You’ve heard these a million times, but still, you need to use them correctly.

No matter what kind of business you’re in, you’re in the people business. Understanding how humans think and behave is key to success, whether you’re designing websites, composing music, or selling shoes. This means misunderstandings about psychology are more than just academic debates or reading motivational books.

Having as correct a model of the human mind as possible helps you get ahead. And unfortunately, many of us have a lot of wonky ideas about psychology. Many people believe many false things about psychology, thanks to ever-changing research findings and the media’s tendency to make claims and then fail to update the public on the latest results.

Here are five standard common terms you hear nearly every day that many people still thoroughly misunderstand.

1.Personality types

It is big business to sell companies and people in different ways to classify and label people’s “personality types.” But there’s one problem with this billion-dollar industry: personality types don’t exist.

Psychologists have used the “Big Five” model to measure basic personality features, such as openness to new experiences, conscientiousness, and extroversion. This model is scientifically validated and uncontroversial. But these traits aren’t binary. You can’t say either you’re extroverted or you’re not. Extroversion exists on a spectrum. You can be high, low, or somewhere in the middle (most of us are in the middle).

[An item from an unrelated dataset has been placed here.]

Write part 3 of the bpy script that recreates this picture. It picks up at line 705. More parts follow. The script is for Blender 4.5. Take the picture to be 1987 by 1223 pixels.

Population-level studies have shown that there are some common groups of personality types. For example, many people are high in neuroticism and extroversion but low in openness. Still, schemes like Myers-Briggs that claim to group individuals into “types” based on having a trait are, at best, a wild simplification of the science.

  1. Brainwashing

This is another widely referenced psychological idea that doesn’t exist. The term was used to describe American soldiers in the Korean War who appeared to side with their captors politically or confessed to crimes they didn’t commit. But one important fact is often overlooked: almost all of them gave up the beliefs they were said to have been brainwashed into believing when they got home.

Despite this, the U.S. government spent years after the war investigating if there was some secret, nefarious way to force people to believe whatever they wanted them to feel. That would have been useful for the military, but no amount of government effort ever discovered any such method.

“It turns out that people can be persuaded, and they can be pressured or tortured into saying things they don’t believe.” “You don’t need a sinister psychological phenomenon to explain that,” concludes Lifehacker.

  1. Learning styles

Are there different ways to teach something by leaning on listening, reading, active participation, or visualizations? Of course. But each person has a different style. That’s the best way for them to grasp new material in every situation. Psychological research shows that learning styles should be designed to suit the material, not the student. Some subjects are best conveyed visually, others through reading or a combination of techniques.

  1. Learning curve

Almost all of us have used the phrase “steep learning curve” to describe something difficult to learn. Still, Lifehacker points out that the common term violates basic logic. Let’s say you visualize learning as a graph with time on the x-axis at the bottom and proficiency on the vertical y-axis. In that case, a steep upslope means you’re learning a lot in a short amount of time. “This would describe a subject that is easy to learn,” Lifehacker points out.

  1. Willpower

Sometimes people mistake marketing for science, as in the case of personality types. Sometimes people need to understand science, as in the case of learning styles. But people often misuse psychological terms because the underlying science has shifted. They were taught an idea based on the latest studies at one time and never heard about later ones that complicated or overturned the earlier results.

There are many examples of this confusion, including around trendy terms like “power poses” and “grit.” Still, perhaps the quintessential example is “willpower.” Most of us are taught to think of willpower as a limited resource. Your brain can only fight temptation for so long, and once it’s worn out, God help you if you’re on a diet and come across a box of tasty doughnuts. But recent studies suggest willpower is a lot more complicated than that.

 

What seems like impulsivity may be different guesses about how likely future rewards will be. Why would you wait for that second marshmallow in the famous marshmallow test if a tough life has taught you lucky breaks are rare, and you can’t count on promises.? Attitude also plays a massive role in willpower. The more you believe you’re in control of your willpower, the more you seem to have.

This is a reminder that psychological knowledge is constantly updated and that the media sometimes needs to do a better job of keeping up with developments. Headline-friendly concepts get passed around and become common wisdom, even if the science behind them is shaky or outdated.

The takeaway for entrepreneurs and psychology students is caution. Every business is about people. Suppose you want to give yourself the best chance of understanding people, you need to be cautious about believing every psychological “truth” you come across.